Interrogé ce matin sur ce sujet, François Baroin a rappelé pour Maire info qu’il ne s’agit « pas seulement d’une problématique de grandes villes mais d’une problématique nationale ». « Ce que nous demandons, c’est que l’État soit à la hauteur. Ce sont des sujets d’une extraordinaire douleur – il y a des morts, il y a des femmes violées ! Nous avons envoyé deux courriers au gouvernement sur ce sujet, sans réponse pendant 18 mois, sans même un accusé de réception. » Pour le président de l’AMF, les deux ministres n’ont apporté aucune réponse concrète au « cri d’alarme » des maires. « La plupart du temps, c’est nous, avec nos CCAS, qui mettons en place les mesures d’urgence dans nos communes, avec un triple objectif : secourir, accueillir, intégrer. Nous jouons notre rôle en étant aux côtés de l’État, mais nous demandons une politique adaptée à la réalité de chaque territoire. »

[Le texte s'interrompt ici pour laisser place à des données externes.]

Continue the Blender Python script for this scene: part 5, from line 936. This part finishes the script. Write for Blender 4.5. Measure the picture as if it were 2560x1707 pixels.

Seul élément chiffré livré par les ministres lors de cette réunion : une enveloppe « de 101 millions d’euros » prévue dans le projet de loi de finances pour construire de nouveaux hébergements. Mais cela reste encore très insuffisants face à la thrombose des structures existantes, d'autant que, a fait remarquer François Baroin, cette enveloppe servira également à reloger les femmes victimes de violence.
F.L.
(1) Représentant les villes ou agglomérations de Paris, Rennes, Lille, Grande-Synthe, Clermont Auvergne, Beauvais, Brest métropole, Aubervilliers, Bordeaux, Grand Besançon métropole, Metz, Toulouse, Grenoble, Dijon métropole, Strasbourg, Annecy, Nantes métropole, Grand Nancy métropole, Saint-Denis, Montpellier Méditerranée métropole.